6. In answer to this, the learned Advocate for the appellants has further submitted that in support of the balance sheet where it is shown as pari passu charge, a there is no document to show that pari passu charge said to have been created is in existence.

7. On going through the claim by the appellants for the return of the documents and also the objections raised by the respondent Bank, it is made out that the credit facilities advanced by the Tamilnad Mercantile Bank and also by the respondent Bank was under Consortium Agreement and the respondent Bank stated that there was a pari passu charge over the properties mortgaged in favour of the Tamilnad Mercantile Bank. Even in the TA-1320/2002 filed by the Tamilnad Mercantile Bank, it was stated that there was a pari passu charge in respect of these properties, but however it was contended on behalf of the Tamilnad Mercantile Bank that since the respondent Bank had enhanced the credit limits without the consent of the Tamilnad Mercantile Bank, it had chosen to revoke the pari passu charge by their letter dated 15.9.1999, and it is the contention of the respondent Bank that such a unilateral revocation is not valid and binding upon them. But however, one thing is clear that & pari passu charge was created over these properties both in favour of the Tamilnad Mercantile Bank and also the respondent Bank. The request made by the appellants for the return of the documents requires further probe in this matter and that could be done only after letting in evidence on both sides. With regard to the nature of pleadings and the defence taken, I feel that the said matter could be decided along with the OA.

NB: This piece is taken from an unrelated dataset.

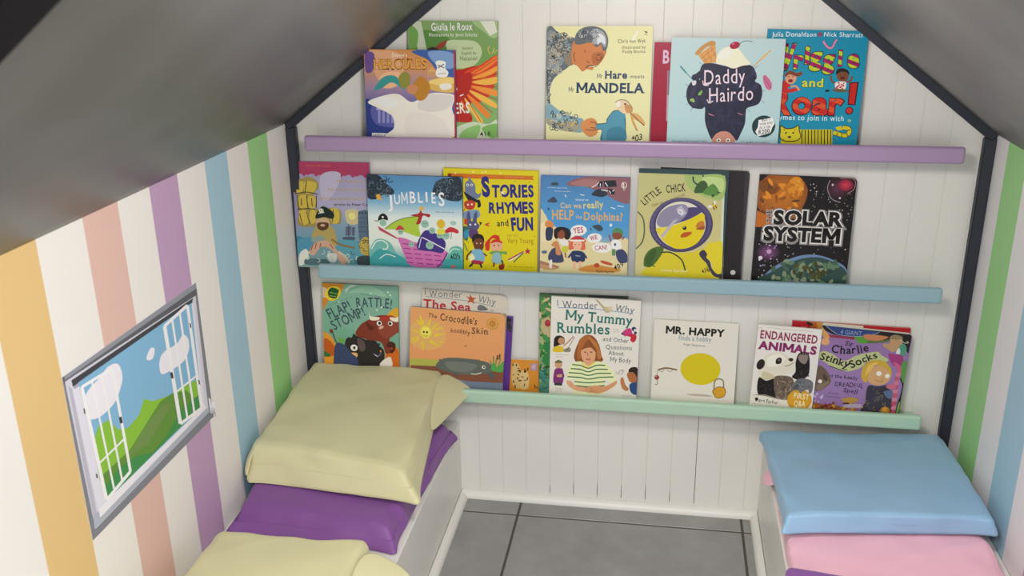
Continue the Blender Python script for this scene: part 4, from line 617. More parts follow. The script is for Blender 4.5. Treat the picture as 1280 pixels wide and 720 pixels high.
book("pale blue picture book with a huge dark hairdo, on the lilac shelf", 1, [0.2082, -0.04, 0.8982], 0.0851, 0.0096, 0.225, 0.2232, 0.009, 0, "#a8c4c8",
'"g","b7cfd0","b4d0d2","aecfd2"|"s","26263c",744,849,674,819,492,844,376,985,357,1200,444,1363,603,1401,593,1560,655,1720,831,1740,1082,1691,1260,1659,1466,1732,1645,1682,1711,1543,1701,1402,1830,1316,1869,1123,1805,944,1599,861,1571,760,1569,544,1495,325,1433,195,1357,248,1207,353,1063,357,948,182,827,380,759,597|"e","2e2d47",987,1315,101.3,53.3,-178|"e","22223a",1474,1267,113.5,39.3,-1|"e","22223a",1624,1320,92.8,50.8,-166|"e","323150",539,954,128.8,54.7,-111|"e","2e2d47",1659,1254,123.9,48.6,-169|"e","2e2d47",674,1067,93.2,55.7,-82|"e","323150",1371,1332,93.4,49.0,-85|"e","2e2d47",551,1441,123.9,52.5,-118|"e","323150",1677,1535,115.7,46.3,-70|"e","22223a",1632,1044,108.4,42.3,-81|"e","22223a",865,1273,100.6,53.2,-29|"e","323150",1701,1281,112.4,46.3,-135|"e","2e2d47",1174,1378,140.5,36.5,-121|"e","323150",920,1005,105.7,48.0,-55|"e","2e2d47",695,1003,96.1,44.3,-29|"e","2e2d47",1327,1031,140.0,43.4,-178|"e","323150",1220,1038,113.5,42.8,-44|"e","2e2d47",656,1520,131.0,51.7,-87|"e","22223a",525,1404,102.1,43.8,-31|"e","2e2d47",1557,1188,93.2,37.4,-131|"e","2e2d47",801,983,116.2,51.1,-5|"e","2e2d47",1580,1357,93.3,42.2,-139|"e","22223a",1207,1058,103.0,46.4,-50|"e","323150",488,1144,140.8,35.0,-107|"e","323150",798,985,110.2,50.1,-135|"e","2e2d47",621,1504,90.7,34.7,-80|"e","2e2d47",545,1488,101.4,41.1,-170|"e","22223a",1074,1436,94.4,38.2,-68|"e","323150",1406,1118,119.5,45.6,-134|"e","2e2d47",1431,1569,110.5,35.2,-138|"e","2e2d47",1519,1436,138.9,47.5,-134|"e","2e2d47",947,1380,136.4,40.8,-91|"e","323150",1083,1223,116.4,35.5,-107|"e","22223a",1661,1392,123.9,45.6,-101|"e","2e2d47",1230,1375,96.3,35.5,-118|"e","22223a",588,1514,89.5,52.7,-137|"e","22223a",1116,997,124.5,50.4,-85|"e","323150",951,1324,98.1,35.2,-78|"e","2e2d47",816,1208,108.7,44.0,-144|"e","22223a",949,1273,121.3,56.1,-15|"e","2e2d47",999,567,84.2,38.1,-133|"e","22223a",1355,825,75.9,26.6,-176|"e","2e2d47",1469,545,104.4,38.0,-9|"e","2e2d47",1225,714,72.7,40.4,-105|"e","2e2d47",1309,575,75.8,42.4,-56|"e","2e2d47",1014,728,94.5,33.3,-62|"e","2e2d47",1108,739,76.8,41.0,-72|"e","2e2d47",1036,680,89.9,31.0,-107|"e","22223a",1358,441,83.3,27.5,-80|"e","2e2d47",1121,669,104.8,42.3,-92|"e","22223a",834,636,73.3,26.5,-68|"e","2e2d47",1050,689,73.0,26.5,-96|"e","2e2d47",1263,813,72.8,27.9,-27|"e","22223a",849,795,95.2,28.2,-51|"e","22223a",1141,827,95.2,42.2,-20|"e","22223a",1455,856,85.6,36.5,-61|"e","2e2d47",1261,581,94.9,28.9,-14|"e","2e2d47",1059,801,73.9,30.2,-156|"e","2e2d47",853,498,90.3,36.8,-72|"e","2e2d47",1344,429,100.9,26.6,-68|"e","2e2d47",978,500,92.5,26.9,-124|"e","22223a",1139,741,74.5,30.4,-12|"e","2e2d47",966,402,79.0,26.6,-29|"e","22223a",859,623,66.2,39.2,-1|"e","22223a",1397,754,87.3,28.1,-62|"e","2e2d47",1312,577,69.3,40.5,-172|"l","3a3a50",7.2,378,1272,321,1325|"l","3a3a50",7.2,377,1093,318,1056|"l","3a3a50",7.2,421,950,363,895|"l","3a3a50",7.2,492,844,460,771|"l","3a3a50",7.1,619,1720,564,1754|"l","3a3a50",7.0,1683,1648,1749,1701|"l","3a3a50",7.1,1857,1193,1925,1223|"l","3a3a50",7.1,1856,1016,1927,964|"l","3a3a50",7.1,600,1454,544,1489|"l","3a3a50",7.1,1601,832,1658,779|"p","d79a52",545,1894,683,1731,929,1756,869,2143|"s","c08a48",483,1929,598,2070,751,2166,857,2170,872,2098,705,2054,555,1905|"l","b0743a",10.6,613,1825,864,2056|"l","b0743a",10.6,652,1766,897,1934|"l","b0743a",10.6,710,1984,837,1754|"l","b0743a",10.6,607,1930,724,1746|"l","b0743a",10.5,782,2072,909,1847|"s","efe6cb",920,1742,927,1899,1025,2023,1197,2077,1340,2027,1474,1872,1589,1734,1434,1697,1262,1641,1081,1702|"s","f7f0da",961,1917,1095,2024,1238,1991,1142,1850,1003,1813|"e","a3133c",1259,2095,101.1,69.8,15|"e","d87a92",1222,2123,24.4,13.9,0|"l","3a3033",10.5,1342,2103,1400,2166,1504,2185,1602,2168|"l","dca64a",21.0,1652,1682,1808,1842,1969,2007|"l","e6b95c",41.8,1808,1842,1898,1937|"l","9a8f7a",10.5,1646,1665,1678,1711|"l","3f8a96",32.0,201,1671,327,1538|"l","3f8a96",14.3,327,1538,505,1364|"s","d6cfd4",455,1363,532,1389,530,1311,473,1292|"s","c66a8c",1861,1510,1939,1494,2041,1355,2029,1232,1951,1248,1879,1370|"l","8d3f60",10.5,1878,1476,2034,1260|"s","7fae56",594,1133,669,1199,656,1117,607,1091|"s","8fba60",429,1004,499,1031,529,953,456,969|"p","d88a98",804,742,970,681,861,700|"p","d88a98",1393,763,1539,716,1449,728|"t","ecd4dc","Daddy",680,1306,1521,1364,285.3,0.0,0.0,0.03,0,0|"t","ecd4dc","Hairdo",795,958,1715,1020,279.7,0.0,0.0,0.03,0,0|"l","ecd4dc",17.8,668,1391,694,1306,788,1294|"l","ecd4dc",17.9,777,1015,824,944,900,989|"s","c98d78",950,149,967,274,1063,357,1205,375,1317,313,1385,161|"e","efe9e0",1063,189,47.2,36.3,0|"e","efe9e0",1253,194,47.1,36.2,0|"e","2a1a16",1063,186,18.1,18.1,0|"e","2a1a16",1253,191,18.1,18.1,0|"e","173a3c",1945,495,232.2,221.5,0|"p","e9ece4",1837,622,2108,679,2160,558,2123,485,2090,369,1847,290,1790,390,1833,478|"t","22322f","BUY 1",1902,595,2077,628,71.3,0.03,0.0,0,0,0|"t","22322f","FOR R90",1880,512,2118,550,46.5,0.01,0.0,0,0,0|"t","22322f","OR 3 FOR",1858,435,2089,470,46.5,0.01,0.0,0,0,0|"t","22322f","R200",1859,327,2083,369,86.1,0.03,0.0,0,0,0|"t","3d4a50","FRANCIS MARTIN",118,127,823,146,33.1,0.01,0.0,0,0,0|"t","3d4a50","CLAIRE POWELL",1508,143,2114,152,32.5,0.01,0.0,0,0,0')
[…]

8. Both the parties also admit that the OA is pending from the year 2003, and in the said context, I feel if a direction is given to the DRT for the early disposal of the OA, that would meet the ends of justice also.

9. On 12.4.2006, the appellants voluntarily came forward to deposit Rs. 30 lakh and also produced cheques and the learned Advocate for the respondent expressed difficulty in receiving the cheques as he had not received any instruction. In the said circumstances, this Tribunal directed the appellants to deposit those cheques in an interest earning No Lien Account and it was done so. It was also submitted on behalf of the appellants that, that amount was deposited to smoothen the settlement, which they have been trying with the respondent Bank. Now they say that they are not able to reach any amicable settlement and in the said circumstances, the appellants request that the amount, which is in the deposit of the respondent Bank may be returned. The learned Advocate for the respondent Bank opposed the withdrawal of the amount on the ground that the appellants owe a large amount and they have not taken any initial amount by the respondent. The appellants were directed to deposit the amount in an interest earning No Lien Account and as on date, no lien has been created in this amount and, therefore, the appellants are entitled to withdraw the said amount. Hence the respondent Bank is directed to return the said amount along with the accrued interest thereon, to the appellants within a week's time from the date of receipt of copy of this Order.

10. In the result, the appeal is dismissed. But however, the learned PO of DRT, Coimbatore, is directed to dispose of the OA within six months from the date of receipt of this order. Both the parties are directed to co-operate with the Tribunal in the disposal of the OA.

11. The dismissal of this appeal would not preclude both the parties in arriving at an amicable settlement. If the appellants approach the Bank for any amicable settlement, the respondent Bank may consider the same.